SEBI Gold Silver ETF Rules: India’s precious metal investment market is evolving rapidly, and regulatory changes are playing a major role in improving transparency and investor protection. The Securities and Exchange Board of India has introduced new rules aimed at improving how Gold and Silver ETFs are valued and traded in the market.
These changes focus on aligning ETF prices more closely with real market conditions while reducing volatility caused by sudden global price movements. The updated framework also improves price discovery, reduces valuation delays, and strengthens investor confidence in exchange-traded funds linked to precious metals.
SEBI Introduces New Framework for Gold and Silver ETF Valuation
The Securities and Exchange Board of India has introduced significant reforms to improve how Gold and Silver ETFs are valued in the Indian financial market. These reforms aim to make ETF prices more transparent and closely aligned with the actual value of the underlying metals.
The changes also seek to reduce pricing distortions that may occur due to outdated benchmarks or delays in valuation. By implementing a more responsive pricing structure, SEBI aims to ensure that investors receive a fair and accurate representation of the value of their ETF investments.
Major Changes Announced by SEBI for Precious Metal ETFs
One of the major reforms involves revising the valuation method used for the physical gold and silver held by ETFs. Earlier, many funds relied heavily on international benchmarks such as London bullion prices to determine asset values.
Under the new rules, ETFs will increasingly rely on domestic spot prices from recognized Indian exchanges. This change is designed to reflect the local market conditions more accurately and reduce dependence on global reference prices.
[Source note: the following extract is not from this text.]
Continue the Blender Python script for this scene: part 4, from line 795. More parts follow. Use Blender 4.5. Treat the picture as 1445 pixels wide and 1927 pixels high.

SEBI Gold Silver ETF Rules Overview
| Key Aspect | Details |
| Regulator | Securities and Exchange Board of India (SEBI) |
| Affected Investments | Gold ETFs and Silver ETFs |
| New Valuation Method | Domestic spot prices from recognized exchanges |
| Previous Benchmark | International LBMA benchmark prices |
| New Trading Band | ±6% initial price band |
| Maximum Price Band | Up to ±20% during the trading day |
| Cooling-Off Period | 15 minutes when limits are hit |
| NAV Adjustment | Shift from T-2 NAV to T-1 NAV |
| Implementation Timeline | Expected from April 2026 |
| Key Objective | Improve price accuracy and reduce volatility |
Shift Toward Domestic Spot Price Benchmarking
The updated framework replaces the earlier reliance on international benchmarks with domestic spot prices for valuation. This shift ensures that ETF prices better reflect the real conditions of India’s gold and silver markets.
Using local spot prices also improves transparency and reduces discrepancies between ETF valuations and the prices seen by investors in Indian markets. This step strengthens confidence among investors who track domestic price movements.
Dynamic Price Band System to Control Volatility
SEBI has introduced a dynamic price band mechanism for trading Gold and Silver ETFs. Initially, these ETFs will operate within a trading band of plus or minus six percent from their base price.
If the price reaches this limit during the trading session, the band may gradually expand after a pause. The maximum allowable movement during a single trading day can reach up to twenty percent, helping balance market flexibility and investor protection.
Cooling-Off Mechanism to Stabilize ETF Trading
When ETF prices hit the initial trading limit, a cooling-off period will be triggered to control excessive volatility. This pause allows market participants to reassess price movements and prevent sudden speculative activity.
The cooling-off duration is set at fifteen minutes. After the pause, trading resumes with a wider price band, allowing markets to adjust gradually without creating extreme price distortions.
Faster NAV Calculation to Reduce Pricing Delays
Another key change involves the base price used for ETF trading. Earlier, the base price relied on the net asset value calculated two days prior, which sometimes caused delays in reflecting current market conditions.
The revised system proposes the use of the previous day’s net asset value instead. This shift from T-2 NAV to T-1 NAV helps ETF prices move closer to real-time metal price changes.
Possible Introduction of Pre-Open Trading for ETFs
SEBI is also considering introducing a pre-open trading session for ETFs linked to precious metals. This proposal aims to help ETF prices adjust before the regular trading session begins.
Global gold and silver markets operate almost continuously, while Indian exchanges have fixed trading hours. A pre-open session could help align ETF prices more closely with overnight global price movements.
Why SEBI Decided to Reform Precious Metal ETF Rules
The regulator observed that ETF prices sometimes deviated from the actual value of the underlying metals during periods of high volatility. Such differences can create confusion for investors and distort the market.
By updating valuation methods and trading mechanisms, SEBI aims to minimize such deviations. The reforms ensure that ETF prices remain closely linked to real market values.
How the New ETF Rules May Impact Investors
For investors, the new framework is expected to bring greater pricing accuracy and improved transparency in precious metal ETFs. Investors may see ETF prices that better reflect actual gold and silver market values.
However, temporary trading pauses could occur when price bands are triggered during volatile sessions. Despite this, the overall structure aims to create a safer and more stable investment environment for ETF investors.